Scene script records:

[start]

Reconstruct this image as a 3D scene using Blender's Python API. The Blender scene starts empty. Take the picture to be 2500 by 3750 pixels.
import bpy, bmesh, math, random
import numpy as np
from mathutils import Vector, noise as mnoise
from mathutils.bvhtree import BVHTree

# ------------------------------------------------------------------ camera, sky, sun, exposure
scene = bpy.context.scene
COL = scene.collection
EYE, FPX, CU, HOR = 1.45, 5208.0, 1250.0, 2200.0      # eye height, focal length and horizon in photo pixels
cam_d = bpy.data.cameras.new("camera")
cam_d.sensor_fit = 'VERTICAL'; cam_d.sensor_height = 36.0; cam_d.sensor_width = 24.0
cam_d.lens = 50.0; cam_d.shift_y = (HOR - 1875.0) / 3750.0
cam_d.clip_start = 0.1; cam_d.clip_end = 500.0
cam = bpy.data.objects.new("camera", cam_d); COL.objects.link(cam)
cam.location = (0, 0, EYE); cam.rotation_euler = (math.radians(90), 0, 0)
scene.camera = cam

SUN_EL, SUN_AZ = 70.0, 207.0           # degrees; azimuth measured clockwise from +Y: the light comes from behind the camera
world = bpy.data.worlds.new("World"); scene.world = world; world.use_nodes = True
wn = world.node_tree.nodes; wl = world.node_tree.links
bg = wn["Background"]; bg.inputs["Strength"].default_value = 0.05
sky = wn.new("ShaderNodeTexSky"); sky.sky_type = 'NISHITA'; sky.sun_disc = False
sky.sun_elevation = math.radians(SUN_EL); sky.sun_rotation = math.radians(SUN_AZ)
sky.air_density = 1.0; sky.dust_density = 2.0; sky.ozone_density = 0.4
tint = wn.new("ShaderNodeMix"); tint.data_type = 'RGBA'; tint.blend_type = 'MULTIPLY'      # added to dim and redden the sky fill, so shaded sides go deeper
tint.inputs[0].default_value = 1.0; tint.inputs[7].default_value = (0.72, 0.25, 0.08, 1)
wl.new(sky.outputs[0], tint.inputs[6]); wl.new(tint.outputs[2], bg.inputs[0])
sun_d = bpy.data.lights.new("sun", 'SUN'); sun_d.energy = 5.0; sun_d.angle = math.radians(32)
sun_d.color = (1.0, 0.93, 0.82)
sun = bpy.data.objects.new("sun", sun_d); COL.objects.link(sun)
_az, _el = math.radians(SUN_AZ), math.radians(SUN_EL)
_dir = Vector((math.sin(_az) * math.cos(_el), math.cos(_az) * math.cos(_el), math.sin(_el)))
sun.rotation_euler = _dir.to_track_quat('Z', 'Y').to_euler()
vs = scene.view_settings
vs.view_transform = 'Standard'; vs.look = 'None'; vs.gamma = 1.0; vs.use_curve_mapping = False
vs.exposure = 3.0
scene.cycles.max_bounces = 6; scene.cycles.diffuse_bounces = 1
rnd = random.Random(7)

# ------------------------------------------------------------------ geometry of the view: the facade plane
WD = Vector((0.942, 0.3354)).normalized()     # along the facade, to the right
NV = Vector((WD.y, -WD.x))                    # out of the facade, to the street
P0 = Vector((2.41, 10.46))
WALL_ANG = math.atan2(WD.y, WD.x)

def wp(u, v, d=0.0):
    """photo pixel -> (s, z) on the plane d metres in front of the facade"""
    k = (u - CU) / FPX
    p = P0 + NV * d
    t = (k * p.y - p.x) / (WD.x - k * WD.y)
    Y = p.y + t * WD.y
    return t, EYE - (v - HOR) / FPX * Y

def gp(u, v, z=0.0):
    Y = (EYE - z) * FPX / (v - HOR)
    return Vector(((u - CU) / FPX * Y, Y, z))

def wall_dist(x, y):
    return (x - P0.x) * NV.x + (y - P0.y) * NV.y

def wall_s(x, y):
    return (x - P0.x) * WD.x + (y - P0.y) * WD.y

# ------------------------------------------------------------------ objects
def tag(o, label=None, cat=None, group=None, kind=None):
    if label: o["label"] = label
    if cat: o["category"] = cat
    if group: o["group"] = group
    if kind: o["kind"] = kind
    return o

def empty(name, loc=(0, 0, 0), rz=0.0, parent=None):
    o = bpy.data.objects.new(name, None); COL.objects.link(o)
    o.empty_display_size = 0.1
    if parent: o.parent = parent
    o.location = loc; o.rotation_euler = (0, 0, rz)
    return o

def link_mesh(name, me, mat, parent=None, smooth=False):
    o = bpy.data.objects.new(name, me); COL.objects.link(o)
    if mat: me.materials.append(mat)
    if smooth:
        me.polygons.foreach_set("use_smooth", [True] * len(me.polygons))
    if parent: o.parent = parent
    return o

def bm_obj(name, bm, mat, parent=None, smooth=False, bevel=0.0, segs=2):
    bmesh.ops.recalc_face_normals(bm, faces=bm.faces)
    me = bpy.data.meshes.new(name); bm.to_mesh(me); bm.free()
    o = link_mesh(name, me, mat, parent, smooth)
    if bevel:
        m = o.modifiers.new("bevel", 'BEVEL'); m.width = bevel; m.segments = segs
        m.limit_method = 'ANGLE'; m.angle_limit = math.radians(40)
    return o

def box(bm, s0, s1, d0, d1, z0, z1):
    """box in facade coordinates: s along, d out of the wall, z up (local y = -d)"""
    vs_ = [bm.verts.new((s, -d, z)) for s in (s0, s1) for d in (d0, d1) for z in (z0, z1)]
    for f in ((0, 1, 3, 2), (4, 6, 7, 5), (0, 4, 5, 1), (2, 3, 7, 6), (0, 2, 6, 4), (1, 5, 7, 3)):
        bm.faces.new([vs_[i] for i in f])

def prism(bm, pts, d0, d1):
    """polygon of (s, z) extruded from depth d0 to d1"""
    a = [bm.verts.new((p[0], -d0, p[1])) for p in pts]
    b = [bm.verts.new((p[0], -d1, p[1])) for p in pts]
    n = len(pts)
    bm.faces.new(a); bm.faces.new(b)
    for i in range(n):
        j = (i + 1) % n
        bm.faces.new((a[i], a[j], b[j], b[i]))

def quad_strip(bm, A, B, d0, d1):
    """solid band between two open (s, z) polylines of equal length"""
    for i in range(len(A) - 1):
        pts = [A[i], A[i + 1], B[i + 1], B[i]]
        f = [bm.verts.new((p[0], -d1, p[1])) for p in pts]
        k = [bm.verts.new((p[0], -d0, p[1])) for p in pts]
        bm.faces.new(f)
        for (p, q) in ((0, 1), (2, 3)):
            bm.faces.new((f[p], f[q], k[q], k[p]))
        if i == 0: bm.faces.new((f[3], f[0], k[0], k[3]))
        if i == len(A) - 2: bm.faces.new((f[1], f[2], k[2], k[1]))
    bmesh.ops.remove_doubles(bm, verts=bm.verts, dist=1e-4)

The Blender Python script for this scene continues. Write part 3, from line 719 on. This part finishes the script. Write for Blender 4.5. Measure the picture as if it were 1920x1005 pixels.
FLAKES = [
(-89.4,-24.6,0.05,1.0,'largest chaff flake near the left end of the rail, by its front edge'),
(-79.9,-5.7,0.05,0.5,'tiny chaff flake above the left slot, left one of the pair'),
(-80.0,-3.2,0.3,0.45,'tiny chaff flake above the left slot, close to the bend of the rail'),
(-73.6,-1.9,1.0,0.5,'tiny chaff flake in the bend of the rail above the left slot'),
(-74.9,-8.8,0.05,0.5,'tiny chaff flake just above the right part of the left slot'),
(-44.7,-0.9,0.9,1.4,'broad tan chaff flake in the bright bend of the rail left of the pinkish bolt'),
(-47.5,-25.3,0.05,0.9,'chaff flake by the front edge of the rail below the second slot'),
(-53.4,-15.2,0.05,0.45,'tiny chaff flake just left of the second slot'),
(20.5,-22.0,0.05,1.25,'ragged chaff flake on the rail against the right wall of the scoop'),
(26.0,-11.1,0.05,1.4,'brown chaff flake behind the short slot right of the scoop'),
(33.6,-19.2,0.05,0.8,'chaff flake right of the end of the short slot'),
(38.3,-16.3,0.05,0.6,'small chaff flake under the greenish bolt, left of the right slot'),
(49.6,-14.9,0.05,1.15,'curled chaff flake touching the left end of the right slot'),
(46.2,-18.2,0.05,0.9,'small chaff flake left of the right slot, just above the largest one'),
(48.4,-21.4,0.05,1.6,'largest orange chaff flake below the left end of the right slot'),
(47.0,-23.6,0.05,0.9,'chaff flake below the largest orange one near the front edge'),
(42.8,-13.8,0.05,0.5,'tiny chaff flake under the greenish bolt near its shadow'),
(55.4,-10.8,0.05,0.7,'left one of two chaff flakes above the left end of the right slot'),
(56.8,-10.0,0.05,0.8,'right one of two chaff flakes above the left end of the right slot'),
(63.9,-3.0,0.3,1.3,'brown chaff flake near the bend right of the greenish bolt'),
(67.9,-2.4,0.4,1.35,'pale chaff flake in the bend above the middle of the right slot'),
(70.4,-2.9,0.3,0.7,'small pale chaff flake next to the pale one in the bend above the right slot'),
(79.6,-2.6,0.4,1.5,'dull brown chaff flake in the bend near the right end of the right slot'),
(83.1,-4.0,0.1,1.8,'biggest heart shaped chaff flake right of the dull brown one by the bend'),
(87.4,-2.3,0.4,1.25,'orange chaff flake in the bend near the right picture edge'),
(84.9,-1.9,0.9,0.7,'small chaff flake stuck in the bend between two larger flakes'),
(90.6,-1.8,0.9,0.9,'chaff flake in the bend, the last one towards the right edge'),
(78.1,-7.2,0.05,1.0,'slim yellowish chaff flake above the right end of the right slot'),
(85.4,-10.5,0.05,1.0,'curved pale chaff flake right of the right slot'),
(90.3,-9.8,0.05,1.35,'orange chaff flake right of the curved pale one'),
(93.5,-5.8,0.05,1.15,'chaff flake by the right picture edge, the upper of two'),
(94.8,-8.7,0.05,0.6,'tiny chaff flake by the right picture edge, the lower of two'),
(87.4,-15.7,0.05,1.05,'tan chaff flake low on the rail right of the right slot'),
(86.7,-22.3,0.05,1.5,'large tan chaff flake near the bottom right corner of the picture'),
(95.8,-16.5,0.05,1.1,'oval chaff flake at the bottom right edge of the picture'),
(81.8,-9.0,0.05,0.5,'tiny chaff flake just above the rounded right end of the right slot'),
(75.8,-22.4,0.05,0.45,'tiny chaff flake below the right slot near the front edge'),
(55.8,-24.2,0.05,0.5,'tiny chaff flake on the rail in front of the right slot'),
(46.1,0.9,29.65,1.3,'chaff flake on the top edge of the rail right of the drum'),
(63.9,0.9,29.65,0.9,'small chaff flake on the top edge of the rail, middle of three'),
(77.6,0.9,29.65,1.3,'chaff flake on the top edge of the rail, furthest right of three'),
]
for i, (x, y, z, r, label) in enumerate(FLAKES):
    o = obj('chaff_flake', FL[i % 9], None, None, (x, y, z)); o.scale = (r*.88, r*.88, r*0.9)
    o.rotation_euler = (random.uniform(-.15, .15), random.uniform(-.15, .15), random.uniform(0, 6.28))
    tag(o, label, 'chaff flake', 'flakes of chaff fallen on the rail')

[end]

Brief:
Return only the exact lines from the opening of the records through the line that contains "scene.camera = cam", both included.

Finished task:
Reconstruct this image as a 3D scene using Blender's Python API. The Blender scene starts empty. Take the picture to be 2500 by 3750 pixels.
import bpy, bmesh, math, random
import numpy as np
from mathutils import Vector, noise as mnoise
from mathutils.bvhtree import BVHTree

# ------------------------------------------------------------------ camera, sky, sun, exposure
scene = bpy.context.scene
COL = scene.collection
EYE, FPX, CU, HOR = 1.45, 5208.0, 1250.0, 2200.0      # eye height, focal length and horizon in photo pixels
cam_d = bpy.data.cameras.new("camera")
cam_d.sensor_fit = 'VERTICAL'; cam_d.sensor_height = 36.0; cam_d.sensor_width = 24.0
cam_d.lens = 50.0; cam_d.shift_y = (HOR - 1875.0) / 3750.0
cam_d.clip_start = 0.1; cam_d.clip_end = 500.0
cam = bpy.data.objects.new("camera", cam_d); COL.objects.link(cam)
cam.location = (0, 0, EYE); cam.rotation_euler = (math.radians(90), 0, 0)
scene.camera = cam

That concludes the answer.